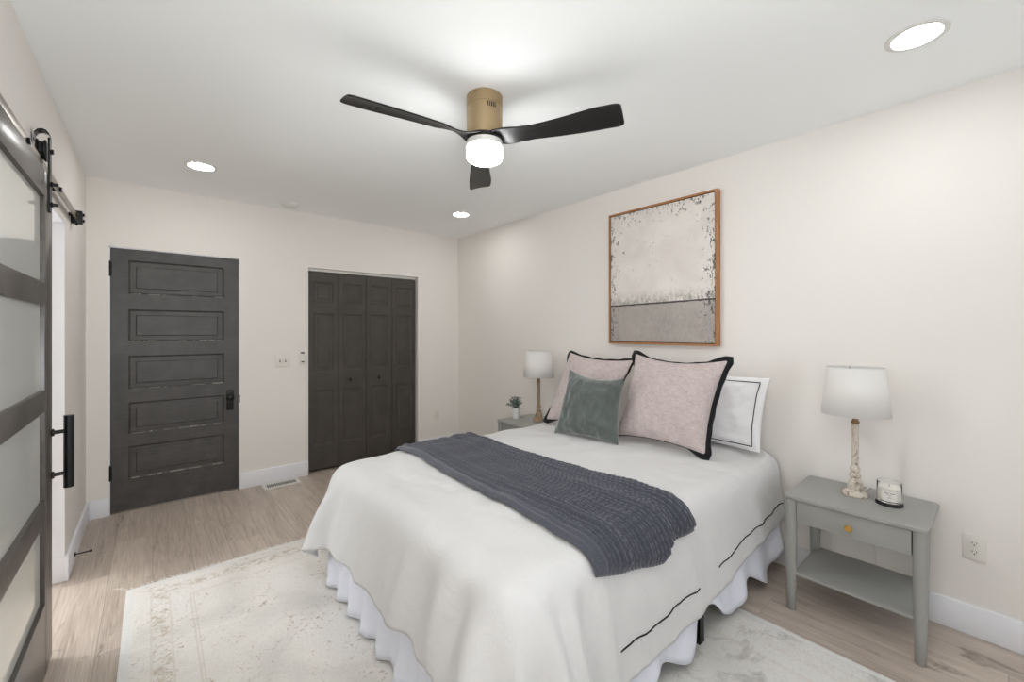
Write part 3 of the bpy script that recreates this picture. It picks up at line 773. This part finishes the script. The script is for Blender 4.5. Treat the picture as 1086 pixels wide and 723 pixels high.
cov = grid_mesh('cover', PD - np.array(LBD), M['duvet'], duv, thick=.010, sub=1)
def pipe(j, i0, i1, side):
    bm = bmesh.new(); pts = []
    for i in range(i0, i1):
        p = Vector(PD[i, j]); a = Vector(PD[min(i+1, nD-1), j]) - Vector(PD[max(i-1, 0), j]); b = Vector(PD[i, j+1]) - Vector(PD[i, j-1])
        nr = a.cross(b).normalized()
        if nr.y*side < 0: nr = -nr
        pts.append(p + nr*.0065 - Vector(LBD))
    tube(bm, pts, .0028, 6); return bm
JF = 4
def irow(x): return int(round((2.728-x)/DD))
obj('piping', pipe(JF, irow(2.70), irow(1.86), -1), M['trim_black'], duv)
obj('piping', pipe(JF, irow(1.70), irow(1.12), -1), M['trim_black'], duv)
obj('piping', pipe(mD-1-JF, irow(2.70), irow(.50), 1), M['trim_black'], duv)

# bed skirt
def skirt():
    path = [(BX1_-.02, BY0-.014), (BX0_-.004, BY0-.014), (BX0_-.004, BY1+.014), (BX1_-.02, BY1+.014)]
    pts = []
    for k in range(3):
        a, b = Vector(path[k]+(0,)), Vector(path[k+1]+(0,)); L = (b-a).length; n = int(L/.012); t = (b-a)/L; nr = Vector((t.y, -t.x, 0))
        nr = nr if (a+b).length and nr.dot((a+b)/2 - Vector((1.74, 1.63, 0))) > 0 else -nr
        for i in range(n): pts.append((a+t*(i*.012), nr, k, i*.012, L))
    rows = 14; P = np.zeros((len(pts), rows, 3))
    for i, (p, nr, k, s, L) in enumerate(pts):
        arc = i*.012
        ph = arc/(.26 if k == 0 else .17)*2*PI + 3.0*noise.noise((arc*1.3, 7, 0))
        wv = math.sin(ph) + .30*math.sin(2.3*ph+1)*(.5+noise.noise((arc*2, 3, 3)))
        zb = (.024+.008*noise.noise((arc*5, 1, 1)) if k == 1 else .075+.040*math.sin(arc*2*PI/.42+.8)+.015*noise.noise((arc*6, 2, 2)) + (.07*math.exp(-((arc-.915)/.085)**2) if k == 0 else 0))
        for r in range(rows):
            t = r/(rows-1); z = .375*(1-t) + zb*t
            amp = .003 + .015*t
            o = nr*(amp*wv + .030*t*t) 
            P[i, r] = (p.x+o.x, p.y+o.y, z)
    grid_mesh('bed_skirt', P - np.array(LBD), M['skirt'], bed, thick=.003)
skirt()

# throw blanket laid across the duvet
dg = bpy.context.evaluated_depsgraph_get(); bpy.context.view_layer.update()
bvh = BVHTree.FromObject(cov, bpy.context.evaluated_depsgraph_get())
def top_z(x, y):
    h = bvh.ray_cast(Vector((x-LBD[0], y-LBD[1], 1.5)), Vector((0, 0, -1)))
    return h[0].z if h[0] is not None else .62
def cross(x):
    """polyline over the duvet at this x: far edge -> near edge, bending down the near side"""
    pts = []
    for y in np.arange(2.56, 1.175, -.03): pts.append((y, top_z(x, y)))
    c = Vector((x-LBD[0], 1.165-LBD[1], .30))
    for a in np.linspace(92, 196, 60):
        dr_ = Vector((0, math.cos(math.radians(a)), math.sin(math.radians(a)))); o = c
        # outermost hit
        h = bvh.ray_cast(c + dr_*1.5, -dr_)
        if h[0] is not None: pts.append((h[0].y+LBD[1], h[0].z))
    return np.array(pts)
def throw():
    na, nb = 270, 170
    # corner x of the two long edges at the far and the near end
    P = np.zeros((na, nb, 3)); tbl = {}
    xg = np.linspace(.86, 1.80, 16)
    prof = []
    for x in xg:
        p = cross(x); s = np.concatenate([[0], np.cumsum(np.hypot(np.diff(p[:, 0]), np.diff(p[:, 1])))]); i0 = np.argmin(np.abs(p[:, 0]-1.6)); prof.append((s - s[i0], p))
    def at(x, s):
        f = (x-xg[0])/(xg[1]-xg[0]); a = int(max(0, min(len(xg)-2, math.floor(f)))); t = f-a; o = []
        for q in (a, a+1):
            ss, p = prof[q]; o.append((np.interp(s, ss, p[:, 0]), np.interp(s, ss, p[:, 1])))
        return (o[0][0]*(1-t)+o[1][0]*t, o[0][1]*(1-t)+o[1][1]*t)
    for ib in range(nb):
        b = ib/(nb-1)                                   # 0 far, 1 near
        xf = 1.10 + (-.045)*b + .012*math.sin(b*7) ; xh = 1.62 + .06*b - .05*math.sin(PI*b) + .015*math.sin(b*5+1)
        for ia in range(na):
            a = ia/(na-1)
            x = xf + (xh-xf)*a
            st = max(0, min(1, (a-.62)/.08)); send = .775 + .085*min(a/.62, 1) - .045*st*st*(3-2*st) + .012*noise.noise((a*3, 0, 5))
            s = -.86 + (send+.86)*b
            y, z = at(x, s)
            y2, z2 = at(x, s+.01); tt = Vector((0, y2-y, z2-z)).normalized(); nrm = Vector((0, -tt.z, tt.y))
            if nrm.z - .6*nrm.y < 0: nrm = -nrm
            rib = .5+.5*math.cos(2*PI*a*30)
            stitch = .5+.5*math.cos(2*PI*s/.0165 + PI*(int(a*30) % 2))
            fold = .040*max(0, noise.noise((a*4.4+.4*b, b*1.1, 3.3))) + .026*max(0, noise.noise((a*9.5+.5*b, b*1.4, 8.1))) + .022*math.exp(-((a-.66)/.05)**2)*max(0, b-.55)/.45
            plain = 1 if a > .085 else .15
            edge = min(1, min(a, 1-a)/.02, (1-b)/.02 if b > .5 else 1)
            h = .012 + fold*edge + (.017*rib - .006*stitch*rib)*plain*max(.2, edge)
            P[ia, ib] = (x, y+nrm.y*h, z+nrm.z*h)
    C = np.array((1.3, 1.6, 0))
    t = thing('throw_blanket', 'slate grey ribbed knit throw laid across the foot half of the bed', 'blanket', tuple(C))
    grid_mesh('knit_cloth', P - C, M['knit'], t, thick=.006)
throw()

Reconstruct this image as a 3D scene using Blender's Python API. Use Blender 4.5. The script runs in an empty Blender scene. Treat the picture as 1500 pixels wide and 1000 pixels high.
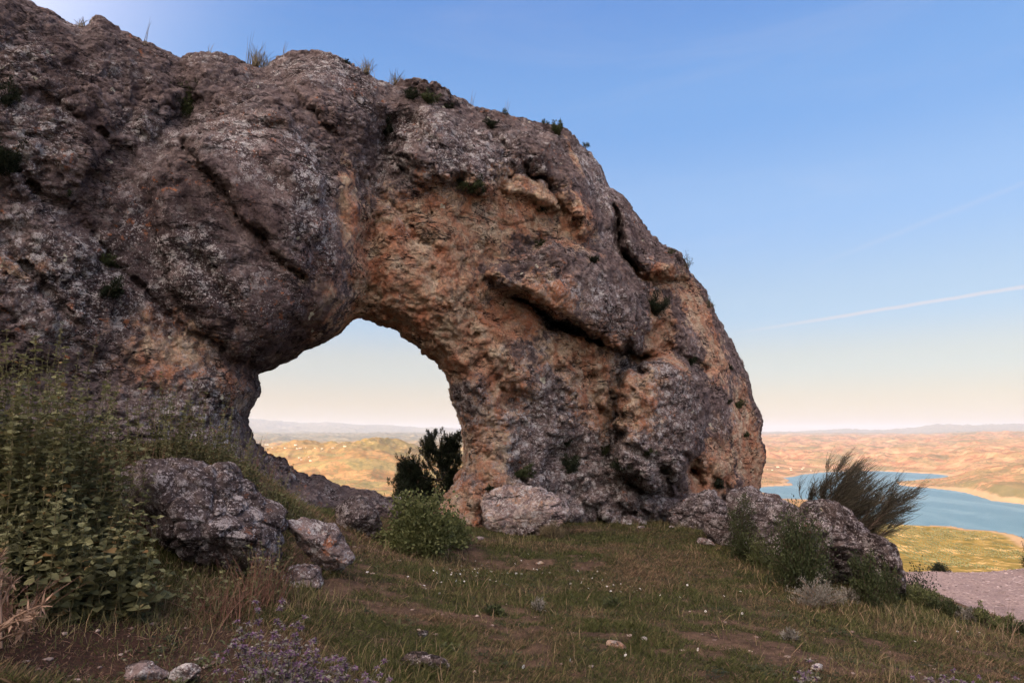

-*-*-

> **TASK STATEMENT**
Leave out the pictures, then repeat the listing above exactly from its first line to the line with "irow(.50), 1), M['trim_black'], duv)", inclusive.

> **ANSWER TO THE PROBLEM**
Write part 3 of the bpy script that recreates this picture. It picks up at line 773. This part finishes the script. The script is for Blender 4.5. Treat the picture as 1086 pixels wide and 723 pixels high.
cov = grid_mesh('cover', PD - np.array(LBD), M['duvet'], duv, thick=.010, sub=1)
def pipe(j, i0, i1, side):
    bm = bmesh.new(); pts = []
    for i in range(i0, i1):
        p = Vector(PD[i, j]); a = Vector(PD[min(i+1, nD-1), j]) - Vector(PD[max(i-1, 0), j]); b = Vector(PD[i, j+1]) - Vector(PD[i, j-1])
        nr = a.cross(b).normalized()
        if nr.y*side < 0: nr = -nr
        pts.append(p + nr*.0065 - Vector(LBD))
    tube(bm, pts, .0028, 6); return bm
JF = 4
def irow(x): return int(round((2.728-x)/DD))
obj('piping', pipe(JF, irow(2.70), irow(1.86), -1), M['trim_black'], duv)
obj('piping', pipe(JF, irow(1.70), irow(1.12), -1), M['trim_black'], duv)
obj('piping', pipe(mD-1-JF, irow(2.70), irow(.50), 1), M['trim_black'], duv)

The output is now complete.